Já em 1870, quando pela imprensa se discutia sobre as decimas, eu expressei nos jornaes dessa epocha a minha opinião a este respeito; e seja-me permittido repetir aqui, que no meu entender a decima sobre os vencimentos dos empregados civis e militares é contra todos os principios de direito; porque não é licito a quem se obriga a dar um certo salario por um serviço determinado, exigir depois de quem o recebe uma parte desse mesmo salario. O estado pôde; sim, diminuir os ordenados se os achar demasiados, ou se as circumstancias o exigirem; mas não pôde, nem deve, receber dos seus servidores parte dos salários estabelecidos; o que se torna não só uma verdadeira anomalia, e direi mesmo uma excentricidade financeira. Desta medida só podem resultar graves inconvenientes, e não verdadeira economia, pois, se houvesse neste paiz apenas os empregados restrictamente precisos, daria uma insignificante receita, e a inevitavel consequencia de que empregados mal retribuídos não prestam muitas vezes bom serviço, e teem forçosamente de distrahir-se dos seus deveres para procurarem por differentes especulações os meios que lhes faltam para a sua subsistencia, e das suas familias. Neste ramo de administração publica a economia está: na suppressão de empregos inuteis e logares supérfluos, e não em cercear os ordenados, pois é até um axioma de economia politica que um paiz bem administrado deve ter o menor numero de empregados, e o mais bem remunerados possivel.
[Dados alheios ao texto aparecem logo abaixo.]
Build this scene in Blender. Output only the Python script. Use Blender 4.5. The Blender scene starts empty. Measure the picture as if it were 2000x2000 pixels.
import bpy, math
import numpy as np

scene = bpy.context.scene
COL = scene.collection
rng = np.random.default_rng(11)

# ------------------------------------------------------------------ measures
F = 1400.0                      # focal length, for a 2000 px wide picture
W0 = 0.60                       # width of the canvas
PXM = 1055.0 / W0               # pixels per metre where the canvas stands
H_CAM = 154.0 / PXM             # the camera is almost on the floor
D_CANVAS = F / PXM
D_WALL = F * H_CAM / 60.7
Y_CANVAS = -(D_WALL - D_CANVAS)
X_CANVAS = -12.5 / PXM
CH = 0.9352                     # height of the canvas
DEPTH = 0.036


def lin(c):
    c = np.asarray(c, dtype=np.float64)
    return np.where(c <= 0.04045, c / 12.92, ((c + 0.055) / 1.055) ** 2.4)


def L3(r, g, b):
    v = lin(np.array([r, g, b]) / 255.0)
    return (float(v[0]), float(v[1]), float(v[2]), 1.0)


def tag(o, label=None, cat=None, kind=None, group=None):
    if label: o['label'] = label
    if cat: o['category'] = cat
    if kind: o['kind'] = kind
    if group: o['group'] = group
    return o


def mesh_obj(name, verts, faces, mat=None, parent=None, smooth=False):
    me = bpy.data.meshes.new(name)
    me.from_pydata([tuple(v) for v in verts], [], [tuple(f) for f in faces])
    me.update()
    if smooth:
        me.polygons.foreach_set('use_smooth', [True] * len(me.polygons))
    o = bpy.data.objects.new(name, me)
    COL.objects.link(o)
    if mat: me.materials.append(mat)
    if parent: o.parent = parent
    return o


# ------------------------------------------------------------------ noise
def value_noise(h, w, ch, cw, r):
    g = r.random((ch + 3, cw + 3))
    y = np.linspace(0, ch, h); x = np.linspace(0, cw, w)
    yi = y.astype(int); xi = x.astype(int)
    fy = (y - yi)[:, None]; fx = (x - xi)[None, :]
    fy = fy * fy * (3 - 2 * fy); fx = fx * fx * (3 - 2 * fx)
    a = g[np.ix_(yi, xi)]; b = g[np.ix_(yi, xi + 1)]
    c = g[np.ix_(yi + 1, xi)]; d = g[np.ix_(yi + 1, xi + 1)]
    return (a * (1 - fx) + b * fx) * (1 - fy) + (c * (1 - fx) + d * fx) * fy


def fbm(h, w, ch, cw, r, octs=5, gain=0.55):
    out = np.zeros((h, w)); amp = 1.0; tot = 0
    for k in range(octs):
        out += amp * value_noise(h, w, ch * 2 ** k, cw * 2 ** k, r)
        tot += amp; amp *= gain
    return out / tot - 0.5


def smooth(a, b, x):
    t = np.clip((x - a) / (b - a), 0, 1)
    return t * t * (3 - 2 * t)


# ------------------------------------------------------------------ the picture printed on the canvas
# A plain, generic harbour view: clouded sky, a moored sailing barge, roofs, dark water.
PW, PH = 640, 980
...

Sr. presidente, a decima dos empregados ainda é um tributo mais pesado do que todos aquelles que pagam os outros cidadãos; porque, alem de collectados nos seus vencimentos, sobre elles pesam todos os outros impostos.

Quando é tributado o proprietario, elle eleva a renda das suas casas e fazendas, o commerciante o preço dos seus generos e mercadorias, o agricultor o preço dos cereaes e gados, e assim todas as outras classes e industrias, mas o empregado publico, victima de toda esta carestia, quando collectado nos seus vencimentos é só quem não póde elevar o seu rendimento para fazer face a este tributo.

Ainda outra consideração torna mais pesada, e injusta esta medida. Todos sabem, e é uma verdade reconhecida, que nenhum cidadão paga a decima inteira de todo o seu rendimento, talvez pela difficuldade deste ser exactamente sabido, ao passo que os empregados teem sido collectados, não só com a decima inteira dos seus vencimentos, mas ainda até ha pouco com decima e meia e mais, e ninguem deixará de reconhecer quanto isto é desigual, injusto e até mesmo anti-constitucional.

Mas quando tão graves defeitos não tivesse a decima, que se pretende acabar, fora dobradamente inconveniente e injusta a sua continuação para os officiaes do exercito e da armada.